Identify every line containing the word "objects" and reproduce each one.
[start of Material]
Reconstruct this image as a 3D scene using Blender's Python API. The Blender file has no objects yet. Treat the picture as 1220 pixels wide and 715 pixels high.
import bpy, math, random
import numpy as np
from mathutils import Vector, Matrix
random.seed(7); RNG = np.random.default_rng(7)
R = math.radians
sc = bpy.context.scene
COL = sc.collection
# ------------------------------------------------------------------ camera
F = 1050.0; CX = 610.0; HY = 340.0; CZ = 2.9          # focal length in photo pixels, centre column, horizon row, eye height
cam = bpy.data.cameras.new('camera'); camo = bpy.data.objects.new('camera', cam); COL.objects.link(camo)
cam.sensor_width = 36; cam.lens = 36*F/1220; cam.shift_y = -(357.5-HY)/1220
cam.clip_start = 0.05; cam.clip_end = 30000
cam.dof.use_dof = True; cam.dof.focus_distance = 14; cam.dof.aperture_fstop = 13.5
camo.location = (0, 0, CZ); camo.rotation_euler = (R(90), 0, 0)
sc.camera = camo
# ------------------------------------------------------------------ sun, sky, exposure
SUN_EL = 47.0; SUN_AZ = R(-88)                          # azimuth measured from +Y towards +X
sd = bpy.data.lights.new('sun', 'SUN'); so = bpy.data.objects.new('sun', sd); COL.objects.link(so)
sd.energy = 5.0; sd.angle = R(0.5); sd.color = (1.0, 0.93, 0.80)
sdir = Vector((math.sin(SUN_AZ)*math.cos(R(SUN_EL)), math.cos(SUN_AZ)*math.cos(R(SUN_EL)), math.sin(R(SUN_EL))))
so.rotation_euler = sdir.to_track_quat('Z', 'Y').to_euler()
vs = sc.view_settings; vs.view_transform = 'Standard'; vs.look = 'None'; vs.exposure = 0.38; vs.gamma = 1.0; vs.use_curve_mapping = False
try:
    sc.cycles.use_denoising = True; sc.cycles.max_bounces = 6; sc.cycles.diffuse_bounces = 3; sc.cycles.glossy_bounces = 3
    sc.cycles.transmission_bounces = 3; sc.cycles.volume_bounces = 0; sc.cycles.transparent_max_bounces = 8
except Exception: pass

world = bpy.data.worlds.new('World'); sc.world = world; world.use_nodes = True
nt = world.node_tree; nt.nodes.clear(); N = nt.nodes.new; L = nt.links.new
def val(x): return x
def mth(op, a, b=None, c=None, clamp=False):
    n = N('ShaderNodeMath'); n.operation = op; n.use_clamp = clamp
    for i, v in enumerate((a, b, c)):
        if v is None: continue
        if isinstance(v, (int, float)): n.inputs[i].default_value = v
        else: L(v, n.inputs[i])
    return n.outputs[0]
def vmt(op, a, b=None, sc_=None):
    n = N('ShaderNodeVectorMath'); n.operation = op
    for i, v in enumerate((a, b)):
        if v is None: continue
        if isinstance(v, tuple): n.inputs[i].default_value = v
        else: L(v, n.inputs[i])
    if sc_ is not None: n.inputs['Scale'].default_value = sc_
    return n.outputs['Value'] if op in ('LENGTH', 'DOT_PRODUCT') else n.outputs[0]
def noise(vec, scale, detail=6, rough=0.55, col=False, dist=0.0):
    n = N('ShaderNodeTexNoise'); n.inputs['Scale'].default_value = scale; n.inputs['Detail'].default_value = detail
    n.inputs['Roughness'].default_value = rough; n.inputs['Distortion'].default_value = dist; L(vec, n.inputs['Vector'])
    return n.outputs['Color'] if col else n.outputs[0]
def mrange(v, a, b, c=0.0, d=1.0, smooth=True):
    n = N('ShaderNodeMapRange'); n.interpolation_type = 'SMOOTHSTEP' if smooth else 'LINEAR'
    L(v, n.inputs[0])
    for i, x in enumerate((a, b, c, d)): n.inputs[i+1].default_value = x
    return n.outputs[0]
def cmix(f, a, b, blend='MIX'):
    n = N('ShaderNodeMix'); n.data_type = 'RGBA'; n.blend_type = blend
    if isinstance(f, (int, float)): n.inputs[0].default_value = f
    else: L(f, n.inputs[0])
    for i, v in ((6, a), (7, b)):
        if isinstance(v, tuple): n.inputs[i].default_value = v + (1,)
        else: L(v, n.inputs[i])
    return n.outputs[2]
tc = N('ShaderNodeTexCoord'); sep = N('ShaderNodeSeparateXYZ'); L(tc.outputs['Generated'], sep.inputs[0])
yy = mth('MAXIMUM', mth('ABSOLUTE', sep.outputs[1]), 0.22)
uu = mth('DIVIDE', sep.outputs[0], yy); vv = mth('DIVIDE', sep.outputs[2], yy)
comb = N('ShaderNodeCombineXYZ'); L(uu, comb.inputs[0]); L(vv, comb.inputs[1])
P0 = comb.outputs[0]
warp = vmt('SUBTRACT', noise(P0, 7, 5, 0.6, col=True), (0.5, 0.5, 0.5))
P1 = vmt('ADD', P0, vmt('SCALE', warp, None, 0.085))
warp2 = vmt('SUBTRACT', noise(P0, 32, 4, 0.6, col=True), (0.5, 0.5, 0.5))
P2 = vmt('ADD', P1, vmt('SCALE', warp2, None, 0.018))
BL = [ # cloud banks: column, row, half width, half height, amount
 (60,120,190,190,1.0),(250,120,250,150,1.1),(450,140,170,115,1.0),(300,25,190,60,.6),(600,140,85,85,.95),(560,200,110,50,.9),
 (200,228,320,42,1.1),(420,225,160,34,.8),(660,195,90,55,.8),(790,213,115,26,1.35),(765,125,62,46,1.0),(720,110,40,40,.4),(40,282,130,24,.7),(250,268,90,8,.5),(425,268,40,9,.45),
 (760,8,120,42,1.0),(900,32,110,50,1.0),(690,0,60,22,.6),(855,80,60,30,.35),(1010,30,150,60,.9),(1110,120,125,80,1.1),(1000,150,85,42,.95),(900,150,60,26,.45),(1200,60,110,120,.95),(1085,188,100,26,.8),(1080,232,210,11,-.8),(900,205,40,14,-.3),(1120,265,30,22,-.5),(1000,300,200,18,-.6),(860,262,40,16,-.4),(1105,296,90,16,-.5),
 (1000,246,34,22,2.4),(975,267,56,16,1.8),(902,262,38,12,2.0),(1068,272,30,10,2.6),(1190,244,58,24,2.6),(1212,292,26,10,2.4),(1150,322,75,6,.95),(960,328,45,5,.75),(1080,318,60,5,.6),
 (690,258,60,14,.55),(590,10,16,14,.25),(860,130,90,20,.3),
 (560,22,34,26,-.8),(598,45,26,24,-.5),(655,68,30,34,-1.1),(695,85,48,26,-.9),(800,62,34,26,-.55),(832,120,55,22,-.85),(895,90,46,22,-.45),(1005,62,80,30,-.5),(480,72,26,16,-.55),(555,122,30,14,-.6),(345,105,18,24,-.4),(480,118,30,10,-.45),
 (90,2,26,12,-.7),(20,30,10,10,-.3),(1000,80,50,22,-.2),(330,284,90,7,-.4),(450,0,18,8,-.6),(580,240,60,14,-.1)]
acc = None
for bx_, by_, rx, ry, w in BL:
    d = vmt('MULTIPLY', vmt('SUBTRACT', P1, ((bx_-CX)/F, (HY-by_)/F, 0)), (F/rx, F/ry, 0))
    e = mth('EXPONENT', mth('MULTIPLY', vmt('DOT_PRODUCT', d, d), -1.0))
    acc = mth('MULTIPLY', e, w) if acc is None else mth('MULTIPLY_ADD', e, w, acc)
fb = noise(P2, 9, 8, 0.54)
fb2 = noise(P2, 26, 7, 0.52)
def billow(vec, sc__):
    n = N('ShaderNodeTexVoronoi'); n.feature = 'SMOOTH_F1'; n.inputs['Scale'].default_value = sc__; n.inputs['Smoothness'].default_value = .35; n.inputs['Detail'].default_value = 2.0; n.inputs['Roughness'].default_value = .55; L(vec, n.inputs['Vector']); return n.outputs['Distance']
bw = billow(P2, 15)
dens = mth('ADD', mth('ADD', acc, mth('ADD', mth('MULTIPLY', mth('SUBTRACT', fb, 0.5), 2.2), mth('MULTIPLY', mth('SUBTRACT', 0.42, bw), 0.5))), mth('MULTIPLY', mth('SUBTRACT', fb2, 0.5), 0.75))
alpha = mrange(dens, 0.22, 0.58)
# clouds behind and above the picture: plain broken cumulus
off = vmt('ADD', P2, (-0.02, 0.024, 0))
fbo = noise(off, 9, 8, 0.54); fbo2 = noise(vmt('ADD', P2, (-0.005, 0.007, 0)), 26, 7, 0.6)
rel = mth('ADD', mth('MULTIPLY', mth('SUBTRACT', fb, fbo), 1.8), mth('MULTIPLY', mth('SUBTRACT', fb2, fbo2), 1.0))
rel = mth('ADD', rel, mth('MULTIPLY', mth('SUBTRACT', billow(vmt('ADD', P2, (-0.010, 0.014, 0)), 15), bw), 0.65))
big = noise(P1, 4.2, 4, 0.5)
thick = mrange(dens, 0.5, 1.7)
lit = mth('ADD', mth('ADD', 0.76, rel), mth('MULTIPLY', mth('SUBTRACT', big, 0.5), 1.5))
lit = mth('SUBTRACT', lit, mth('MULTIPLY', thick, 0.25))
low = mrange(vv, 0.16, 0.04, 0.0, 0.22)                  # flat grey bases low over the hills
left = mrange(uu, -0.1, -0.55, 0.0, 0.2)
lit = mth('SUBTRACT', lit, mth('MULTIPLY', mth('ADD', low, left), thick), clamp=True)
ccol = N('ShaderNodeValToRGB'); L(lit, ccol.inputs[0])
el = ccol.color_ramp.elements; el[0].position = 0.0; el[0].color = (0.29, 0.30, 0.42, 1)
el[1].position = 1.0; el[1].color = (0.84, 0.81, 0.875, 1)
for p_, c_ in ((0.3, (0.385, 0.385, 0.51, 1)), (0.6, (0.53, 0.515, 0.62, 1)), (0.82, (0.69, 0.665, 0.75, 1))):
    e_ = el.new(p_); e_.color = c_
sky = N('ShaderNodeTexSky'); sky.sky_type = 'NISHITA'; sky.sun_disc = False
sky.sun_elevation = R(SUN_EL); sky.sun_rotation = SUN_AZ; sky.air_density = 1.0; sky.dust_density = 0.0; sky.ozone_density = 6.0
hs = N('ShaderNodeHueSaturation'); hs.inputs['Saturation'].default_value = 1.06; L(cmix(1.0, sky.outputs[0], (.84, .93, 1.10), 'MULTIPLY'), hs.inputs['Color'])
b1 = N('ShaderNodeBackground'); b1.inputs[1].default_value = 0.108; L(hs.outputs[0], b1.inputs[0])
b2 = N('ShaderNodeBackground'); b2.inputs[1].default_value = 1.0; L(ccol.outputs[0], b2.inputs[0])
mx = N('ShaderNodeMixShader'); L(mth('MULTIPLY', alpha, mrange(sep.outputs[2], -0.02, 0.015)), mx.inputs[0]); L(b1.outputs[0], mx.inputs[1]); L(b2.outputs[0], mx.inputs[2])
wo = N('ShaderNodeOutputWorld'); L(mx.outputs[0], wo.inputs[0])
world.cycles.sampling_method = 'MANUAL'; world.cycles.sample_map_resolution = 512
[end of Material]
Solution
Reconstruct this image as a 3D scene using Blender's Python API. The Blender file has no objects yet. Treat the picture as 1220 pixels wide and 715 pixels high.
cam = bpy.data.cameras.new('camera'); camo = bpy.data.objects.new('camera', cam); COL.objects.link(camo)
sd = bpy.data.lights.new('sun', 'SUN'); so = bpy.data.objects.new('sun', sd); COL.objects.link(so)